Arista EOS provides extended functionality for the devices to be managed through APIs by providing a set of APIs call eAPI. eAPI can be used to configure Arista devices by calling the eAPI framework from any scripting or programmable language. Let's see a very basic example of how to manage an Arista switch using eAPI. 

We need to configure eAPI on the Arista switch:

Arista> enable
Arista# configure terminal
Arista(config)# management api http-commands
Arista(config-mgmt-api-http-cmds)# no shutdown
Arista(config-mgmt-api-http-cmds)# protocol http
Arista(config-mgmt-api-http-cmds)#end

This ensures that the Arista eAPI functionality is enabled on the router, and we can use HTTP protocol to interact with the API. We can also switch between the options of eAPI available over HTTPS, by using the command protocol https.

To verify if our configuration is correct, we use the command show management api http-commands, as follows:

Arista# show management api http-commands 
Enabled: Yes 
HTTPS server: shutdown, set to use port 443 
HTTP server: running, set to use port 80

We can check if the eAPI framework is now accessible using the browser command http://<ip of router>.
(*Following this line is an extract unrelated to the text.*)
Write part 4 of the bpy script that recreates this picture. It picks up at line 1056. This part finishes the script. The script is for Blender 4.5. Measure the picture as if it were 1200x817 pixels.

A couple of examples from Arista depict the output that we get using the URL (in this case we have HTTPS enabled instead of HTTP):

Here we see a set of commands passed (show version and show hostname), and the response from the API confirms the result set. Additionally, the Command Response Documentation tab shows us the available APIs that can be used for reference:

Let's see how to call the same in Python:

As a prerequisite we need to install jsonrpclib, which can be found at URL https://pypi.python.org/pypi/jsonrpclib. This is used to parse the remote procedure call (RPC) in JSON format. Once done, the following code will result in the same set of values that we got using the browser:

from jsonrpclib import Server 
switch = Server( "https://admin:[email protected]/command-api" ) 
response = switch.runCmds( 1, [ "show hostname" ] ) 
print ("Hello, my name is: ", response[0][ "hostname" ] )
response = switch.runCmds( 1, [ "show version" ] ) 
print ("My MAC address is: ", response[0][ "systemMacAddress" ] )
print ("My version is: ", response[0][ "version" ])

The preceding code gives the following output:

Hello, my name is: Arista 
My MAC address is: 08:00:27:0e:bf:31 
My version is: 4.14.5F

In a similar way, Arista has also introduced a library for Python that can be used as an alternate to jsonrpclib. The library pyeapi, which can be found at URL https://pypi.python.org/pypi/pyeapi, is a Python wrapper for the Arista EOS eAPI. Going by the example, here is how we can access the same set of devices using pyeapi.

From the developer page, here is an example that depicts how we can use pyeapi for API handling on Arista:

>>> from pprint import pprint as pp
>>> node = pyeapi.connect(transport='https', host='veos03', username='eapi', password='secret', return_node=True)
>>> pp(node.enable('show version'))
[{'command': 'show version',
  'encoding': 'json',
  'result': {u'architecture': u'i386',
             u'bootupTimestamp': 1421765066.11,
             u'hardwareRevision': u'',
             u'internalBuildId': u'f590eed4-1e66-43c6-8943-cee0390fbafe',
             u'internalVersion': u'4.14.5F-2209869.4145F',
             u'memFree': 115496,
             u'memTotal': 2028008,
             u'modelName': u'vEOS',
             u'serialNumber': u'',
             u'systemMacAddress': u'00:0c:29:f5:d2:7d',
             u'version': u'4.14.5F'}}]

Looking at both Cisco and Arista (which are two major players in the cloud and SDN marketplace), we can combine both Arista eAPI and Cisco NX-API to manage our entire data center inventory, and work on some tasks like the provisioning of new devices or upgrading of current devices with no or minimal impact, which in turn ensures scalability, reliability, and uptime in the business processes.